Zhdanovych, Antin

Zhdanovych, Antin [Жданович, Антін; Ždanovyč], b in the early 17th century in the Kyiv region, d after 1660. Cossack officer and diplomat. He was a captain of the registered Cossacks in Chyhyryn regiment (to 1648) and then served under Hetman Bohdan Khmelnytsky as colonel of Kyiv regiment (1649–53 and 1656–7), Cossack envoy to Turkey (1650 and 1651), Poland (1653), and Muscovy (1654), and general judge (1656). During a critical phase of the Cossack-Polish War in 1651 (the Battle of Berestechko) Zhdanovych was put in charge of defending Kyiv from the advancing Lithuanian army of Janusz Radziwiłł. He gave up the city without a fight after consulting with Metropolitan Sylvestr Kosiv about how best to minimize destruction.

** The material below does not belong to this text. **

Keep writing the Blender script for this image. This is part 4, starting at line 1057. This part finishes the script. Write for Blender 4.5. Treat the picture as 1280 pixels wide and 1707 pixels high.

In 1657 he was appointed acting hetman over an expeditionary force of 20,000 Cossacks sent by Khmelnytsky to support his allies Charles X Gustav of Sweden and György II Rákóczi of Transylvania. The combined army occupied Łańcut, Cracow, Brest, and Warsaw. By the summer of that year the situation had changed, and a mutiny fomented by Muscovite informers erupted among the Cossacks and brought about the voluntary return of many of them to Ukraine. Zhdanovych also switched his loyalties to Ivan Vyhovsky and Yurii Khmelnytsky until 1659, when Muscovite pressure on the Cossack leadership forced his abdication.